• [Given instruction]: From the listing below, copy word for word every line starting at the one that includes "Write a Blender" and ending at the one that includes "sock.default_value = v"; the pictures are omitted.

• [Provided data]:
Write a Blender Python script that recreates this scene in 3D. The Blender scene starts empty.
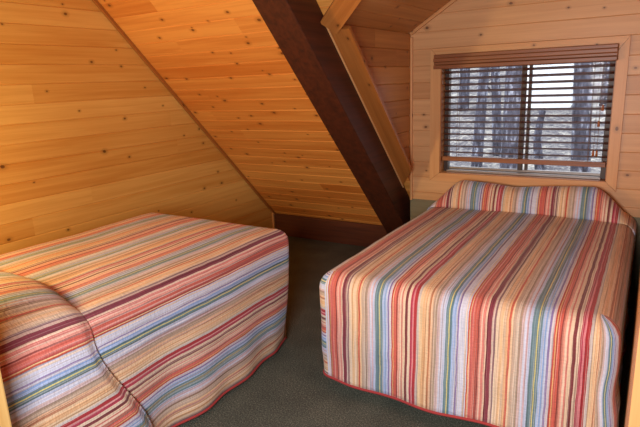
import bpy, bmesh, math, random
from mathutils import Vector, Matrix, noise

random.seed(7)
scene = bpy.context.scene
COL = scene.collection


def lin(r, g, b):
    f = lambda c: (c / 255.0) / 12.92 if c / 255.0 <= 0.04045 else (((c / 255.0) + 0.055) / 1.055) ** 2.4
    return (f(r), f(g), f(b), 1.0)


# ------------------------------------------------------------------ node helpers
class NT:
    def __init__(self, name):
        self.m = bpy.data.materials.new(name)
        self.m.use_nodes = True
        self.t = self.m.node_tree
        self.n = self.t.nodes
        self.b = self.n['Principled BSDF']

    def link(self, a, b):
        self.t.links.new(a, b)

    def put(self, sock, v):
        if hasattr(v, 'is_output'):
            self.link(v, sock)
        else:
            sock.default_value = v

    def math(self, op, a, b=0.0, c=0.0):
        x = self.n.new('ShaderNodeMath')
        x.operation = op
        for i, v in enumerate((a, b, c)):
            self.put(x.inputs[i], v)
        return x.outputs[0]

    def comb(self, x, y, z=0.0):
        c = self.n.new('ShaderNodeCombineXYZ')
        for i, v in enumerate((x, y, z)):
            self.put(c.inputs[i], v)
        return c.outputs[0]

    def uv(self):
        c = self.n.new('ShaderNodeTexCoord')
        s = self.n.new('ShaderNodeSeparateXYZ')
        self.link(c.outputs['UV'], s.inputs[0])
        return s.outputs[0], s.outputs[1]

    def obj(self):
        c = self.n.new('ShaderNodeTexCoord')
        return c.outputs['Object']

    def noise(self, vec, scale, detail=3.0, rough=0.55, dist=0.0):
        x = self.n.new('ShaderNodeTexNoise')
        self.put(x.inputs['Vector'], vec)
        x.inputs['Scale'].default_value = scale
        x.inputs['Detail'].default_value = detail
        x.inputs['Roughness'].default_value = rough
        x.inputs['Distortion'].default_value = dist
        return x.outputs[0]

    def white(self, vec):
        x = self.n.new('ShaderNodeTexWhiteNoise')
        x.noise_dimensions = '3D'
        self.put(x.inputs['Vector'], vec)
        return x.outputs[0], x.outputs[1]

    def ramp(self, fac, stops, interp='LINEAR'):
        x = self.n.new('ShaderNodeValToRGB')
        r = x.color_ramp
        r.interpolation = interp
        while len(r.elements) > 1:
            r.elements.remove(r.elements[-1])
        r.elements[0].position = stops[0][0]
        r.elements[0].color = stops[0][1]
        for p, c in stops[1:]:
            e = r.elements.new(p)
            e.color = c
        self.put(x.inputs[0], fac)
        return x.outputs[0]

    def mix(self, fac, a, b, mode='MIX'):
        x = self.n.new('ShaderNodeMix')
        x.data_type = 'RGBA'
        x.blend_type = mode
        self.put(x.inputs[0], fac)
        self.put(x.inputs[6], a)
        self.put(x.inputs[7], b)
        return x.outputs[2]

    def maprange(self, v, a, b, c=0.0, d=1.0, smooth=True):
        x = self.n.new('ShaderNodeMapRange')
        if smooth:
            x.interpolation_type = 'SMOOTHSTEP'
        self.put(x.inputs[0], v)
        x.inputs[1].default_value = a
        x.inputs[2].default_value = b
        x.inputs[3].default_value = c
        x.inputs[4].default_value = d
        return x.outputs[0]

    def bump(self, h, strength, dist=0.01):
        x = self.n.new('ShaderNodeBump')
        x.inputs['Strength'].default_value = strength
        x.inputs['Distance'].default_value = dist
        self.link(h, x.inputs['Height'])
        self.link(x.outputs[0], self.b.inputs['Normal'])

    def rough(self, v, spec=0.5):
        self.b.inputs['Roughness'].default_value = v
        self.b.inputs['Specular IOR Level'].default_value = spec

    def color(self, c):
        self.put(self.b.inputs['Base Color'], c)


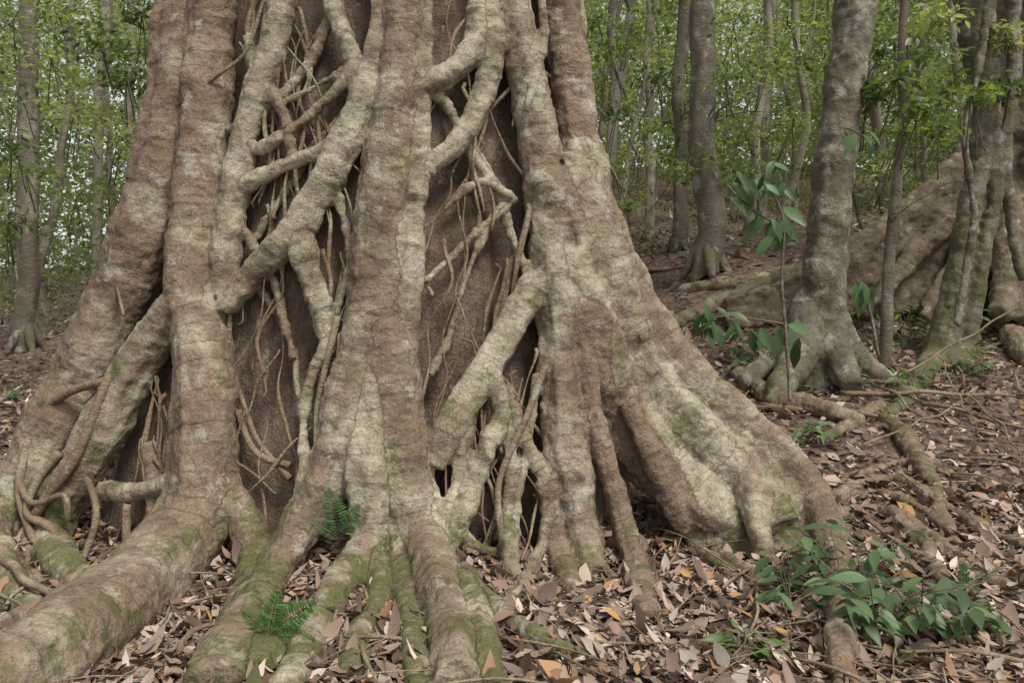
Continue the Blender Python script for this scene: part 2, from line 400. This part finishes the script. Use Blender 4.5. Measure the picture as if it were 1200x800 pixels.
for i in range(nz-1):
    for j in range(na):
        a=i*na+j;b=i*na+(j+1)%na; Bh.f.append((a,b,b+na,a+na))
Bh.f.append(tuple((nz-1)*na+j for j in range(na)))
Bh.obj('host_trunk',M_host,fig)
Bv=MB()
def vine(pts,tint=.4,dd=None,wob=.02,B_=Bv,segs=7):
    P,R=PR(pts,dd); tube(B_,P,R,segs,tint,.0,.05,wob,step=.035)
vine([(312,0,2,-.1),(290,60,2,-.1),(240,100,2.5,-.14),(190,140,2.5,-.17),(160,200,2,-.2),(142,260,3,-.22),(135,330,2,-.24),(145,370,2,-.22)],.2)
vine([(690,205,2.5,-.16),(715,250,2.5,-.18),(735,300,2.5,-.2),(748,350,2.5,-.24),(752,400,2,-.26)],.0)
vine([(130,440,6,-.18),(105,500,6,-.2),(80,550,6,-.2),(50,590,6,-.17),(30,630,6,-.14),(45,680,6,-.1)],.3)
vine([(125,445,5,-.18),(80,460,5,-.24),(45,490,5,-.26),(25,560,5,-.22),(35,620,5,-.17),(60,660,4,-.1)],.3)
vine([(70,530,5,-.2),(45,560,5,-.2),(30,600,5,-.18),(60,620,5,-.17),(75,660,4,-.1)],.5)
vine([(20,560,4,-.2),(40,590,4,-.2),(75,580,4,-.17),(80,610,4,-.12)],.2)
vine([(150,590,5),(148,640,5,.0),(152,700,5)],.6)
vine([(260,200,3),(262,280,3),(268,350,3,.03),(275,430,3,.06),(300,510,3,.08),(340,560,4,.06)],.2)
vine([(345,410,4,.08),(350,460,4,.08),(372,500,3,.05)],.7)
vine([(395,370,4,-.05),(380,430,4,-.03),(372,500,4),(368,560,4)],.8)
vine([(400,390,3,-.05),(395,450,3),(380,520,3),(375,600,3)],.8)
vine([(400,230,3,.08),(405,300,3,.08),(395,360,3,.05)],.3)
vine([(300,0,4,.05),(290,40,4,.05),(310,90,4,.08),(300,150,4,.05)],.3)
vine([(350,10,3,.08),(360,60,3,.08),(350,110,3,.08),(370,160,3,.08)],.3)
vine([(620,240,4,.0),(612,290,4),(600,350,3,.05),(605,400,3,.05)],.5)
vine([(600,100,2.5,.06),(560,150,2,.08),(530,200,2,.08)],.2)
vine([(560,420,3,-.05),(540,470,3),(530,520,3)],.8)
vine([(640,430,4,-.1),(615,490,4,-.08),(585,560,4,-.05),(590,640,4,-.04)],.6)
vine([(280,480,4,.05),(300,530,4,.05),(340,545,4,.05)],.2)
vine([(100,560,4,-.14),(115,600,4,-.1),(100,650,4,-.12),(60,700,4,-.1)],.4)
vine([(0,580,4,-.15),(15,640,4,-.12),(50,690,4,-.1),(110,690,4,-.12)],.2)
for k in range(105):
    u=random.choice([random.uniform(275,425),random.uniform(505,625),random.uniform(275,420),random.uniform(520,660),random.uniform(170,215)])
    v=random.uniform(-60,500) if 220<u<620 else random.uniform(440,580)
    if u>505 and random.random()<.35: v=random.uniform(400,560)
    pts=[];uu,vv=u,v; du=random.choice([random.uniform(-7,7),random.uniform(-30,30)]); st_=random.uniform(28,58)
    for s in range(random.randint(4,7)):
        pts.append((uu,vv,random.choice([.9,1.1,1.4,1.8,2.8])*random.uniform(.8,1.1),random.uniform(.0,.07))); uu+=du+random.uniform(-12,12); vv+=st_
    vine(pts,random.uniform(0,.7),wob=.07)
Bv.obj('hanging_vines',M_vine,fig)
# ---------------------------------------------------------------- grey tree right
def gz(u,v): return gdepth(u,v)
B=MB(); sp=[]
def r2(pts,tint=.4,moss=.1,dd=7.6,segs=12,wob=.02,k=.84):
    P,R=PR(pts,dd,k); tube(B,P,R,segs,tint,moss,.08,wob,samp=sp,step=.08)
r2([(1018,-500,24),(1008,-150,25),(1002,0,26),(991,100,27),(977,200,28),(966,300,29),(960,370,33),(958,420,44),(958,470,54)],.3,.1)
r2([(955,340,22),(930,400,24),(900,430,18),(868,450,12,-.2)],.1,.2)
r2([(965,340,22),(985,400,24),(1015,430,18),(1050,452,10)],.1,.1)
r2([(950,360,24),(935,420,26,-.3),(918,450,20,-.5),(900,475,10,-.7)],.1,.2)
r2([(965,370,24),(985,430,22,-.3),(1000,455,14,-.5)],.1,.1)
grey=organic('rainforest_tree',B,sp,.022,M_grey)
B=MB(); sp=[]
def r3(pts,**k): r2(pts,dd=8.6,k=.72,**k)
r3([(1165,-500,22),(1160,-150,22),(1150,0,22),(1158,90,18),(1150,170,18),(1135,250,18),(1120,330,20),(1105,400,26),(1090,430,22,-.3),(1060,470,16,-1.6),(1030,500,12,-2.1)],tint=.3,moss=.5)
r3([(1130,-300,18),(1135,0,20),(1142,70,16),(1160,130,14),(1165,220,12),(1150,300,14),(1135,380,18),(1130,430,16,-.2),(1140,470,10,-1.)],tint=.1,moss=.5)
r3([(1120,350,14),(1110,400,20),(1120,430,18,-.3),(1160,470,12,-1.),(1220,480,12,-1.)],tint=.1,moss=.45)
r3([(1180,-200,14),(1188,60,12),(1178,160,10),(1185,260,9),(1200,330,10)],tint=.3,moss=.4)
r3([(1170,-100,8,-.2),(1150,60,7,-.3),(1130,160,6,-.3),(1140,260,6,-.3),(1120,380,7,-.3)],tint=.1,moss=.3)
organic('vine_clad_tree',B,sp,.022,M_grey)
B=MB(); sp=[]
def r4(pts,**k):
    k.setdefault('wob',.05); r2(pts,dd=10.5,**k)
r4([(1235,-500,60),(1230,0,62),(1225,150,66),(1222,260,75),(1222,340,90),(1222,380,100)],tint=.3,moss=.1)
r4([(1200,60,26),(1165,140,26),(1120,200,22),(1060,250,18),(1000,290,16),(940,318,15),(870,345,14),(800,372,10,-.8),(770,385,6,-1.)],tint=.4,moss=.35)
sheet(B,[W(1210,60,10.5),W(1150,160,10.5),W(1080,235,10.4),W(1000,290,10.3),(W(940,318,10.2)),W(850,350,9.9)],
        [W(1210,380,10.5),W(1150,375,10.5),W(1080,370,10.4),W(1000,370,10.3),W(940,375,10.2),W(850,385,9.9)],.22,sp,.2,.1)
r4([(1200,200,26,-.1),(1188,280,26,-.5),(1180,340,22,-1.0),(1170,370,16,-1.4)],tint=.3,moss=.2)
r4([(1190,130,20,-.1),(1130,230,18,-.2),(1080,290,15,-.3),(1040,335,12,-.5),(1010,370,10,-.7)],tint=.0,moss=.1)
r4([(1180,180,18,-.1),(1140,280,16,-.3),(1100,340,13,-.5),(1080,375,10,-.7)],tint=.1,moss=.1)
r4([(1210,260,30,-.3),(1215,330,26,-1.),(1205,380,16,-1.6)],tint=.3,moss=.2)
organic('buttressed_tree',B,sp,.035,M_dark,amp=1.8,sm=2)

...

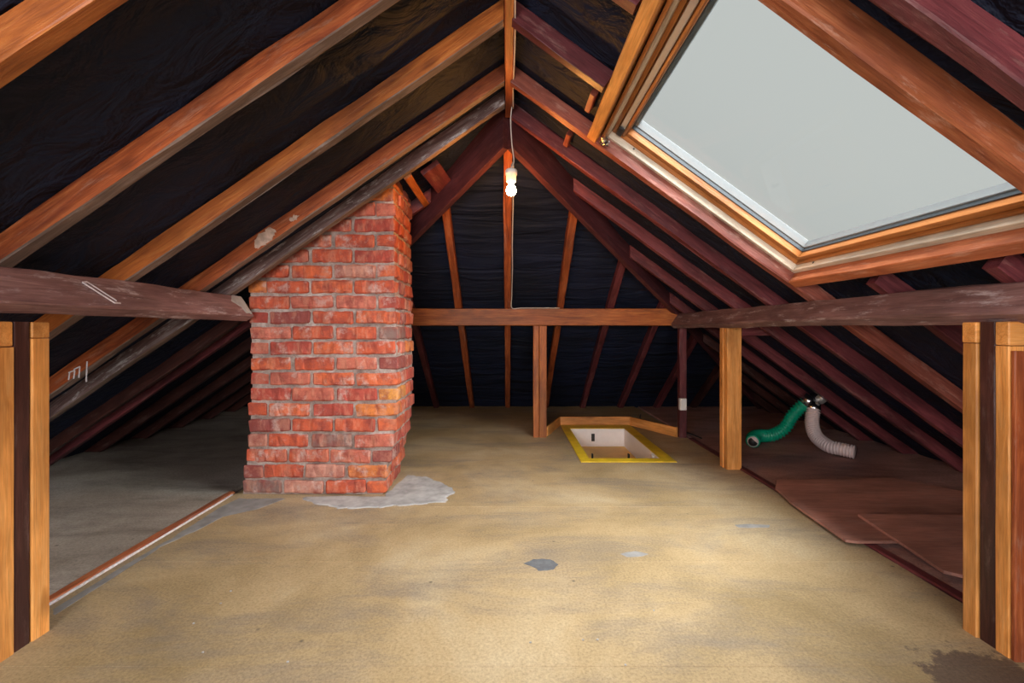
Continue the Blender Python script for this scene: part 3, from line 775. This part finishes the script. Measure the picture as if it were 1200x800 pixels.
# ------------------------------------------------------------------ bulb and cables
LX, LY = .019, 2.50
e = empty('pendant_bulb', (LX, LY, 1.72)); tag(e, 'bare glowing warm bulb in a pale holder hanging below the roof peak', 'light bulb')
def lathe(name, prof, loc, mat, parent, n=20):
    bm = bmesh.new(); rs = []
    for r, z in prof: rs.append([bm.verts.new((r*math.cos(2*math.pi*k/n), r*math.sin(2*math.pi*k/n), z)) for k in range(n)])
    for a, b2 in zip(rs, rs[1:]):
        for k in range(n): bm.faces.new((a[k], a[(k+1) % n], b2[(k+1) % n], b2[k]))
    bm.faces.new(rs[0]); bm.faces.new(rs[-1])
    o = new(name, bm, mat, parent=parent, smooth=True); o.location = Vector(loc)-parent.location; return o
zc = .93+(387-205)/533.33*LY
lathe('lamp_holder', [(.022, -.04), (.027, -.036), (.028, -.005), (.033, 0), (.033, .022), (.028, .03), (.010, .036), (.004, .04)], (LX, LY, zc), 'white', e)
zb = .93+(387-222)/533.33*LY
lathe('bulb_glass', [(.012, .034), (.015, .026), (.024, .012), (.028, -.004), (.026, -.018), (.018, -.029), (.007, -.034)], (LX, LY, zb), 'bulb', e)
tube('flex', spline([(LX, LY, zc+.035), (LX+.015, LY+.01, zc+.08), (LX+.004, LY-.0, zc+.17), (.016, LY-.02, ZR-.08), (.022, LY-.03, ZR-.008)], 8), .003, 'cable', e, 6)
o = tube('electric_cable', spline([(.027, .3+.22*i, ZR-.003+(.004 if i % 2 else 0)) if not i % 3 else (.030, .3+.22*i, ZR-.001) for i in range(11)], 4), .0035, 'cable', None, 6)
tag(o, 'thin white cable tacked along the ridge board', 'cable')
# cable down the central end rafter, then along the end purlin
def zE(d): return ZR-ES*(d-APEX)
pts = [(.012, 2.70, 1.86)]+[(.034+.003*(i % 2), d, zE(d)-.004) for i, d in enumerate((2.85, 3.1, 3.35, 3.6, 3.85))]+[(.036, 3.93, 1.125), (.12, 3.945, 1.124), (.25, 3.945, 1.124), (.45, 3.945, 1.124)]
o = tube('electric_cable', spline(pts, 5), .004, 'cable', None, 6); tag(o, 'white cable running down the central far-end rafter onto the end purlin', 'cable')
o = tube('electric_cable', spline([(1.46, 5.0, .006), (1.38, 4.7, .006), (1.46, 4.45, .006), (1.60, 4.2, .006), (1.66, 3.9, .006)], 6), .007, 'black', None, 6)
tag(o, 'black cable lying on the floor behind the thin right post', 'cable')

• [Result of this task]:
Write a Blender Python script that recreates this scene in 3D. The Blender scene starts empty.
import bpy, bmesh, math, random
from mathutils import Vector, Matrix, noise

random.seed(7)
scene = bpy.context.scene
COL = scene.collection


def lin(r, g, b):
    f = lambda c: (c / 255.0) / 12.92 if c / 255.0 <= 0.04045 else (((c / 255.0) + 0.055) / 1.055) ** 2.4
    return (f(r), f(g), f(b), 1.0)


# ------------------------------------------------------------------ node helpers
class NT:
    def __init__(self, name):
        self.m = bpy.data.materials.new(name)
        self.m.use_nodes = True
        self.t = self.m.node_tree
        self.n = self.t.nodes
        self.b = self.n['Principled BSDF']

    def link(self, a, b):
        self.t.links.new(a, b)

    def put(self, sock, v):
        if hasattr(v, 'is_output'):
            self.link(v, sock)
        else:
            sock.default_value = v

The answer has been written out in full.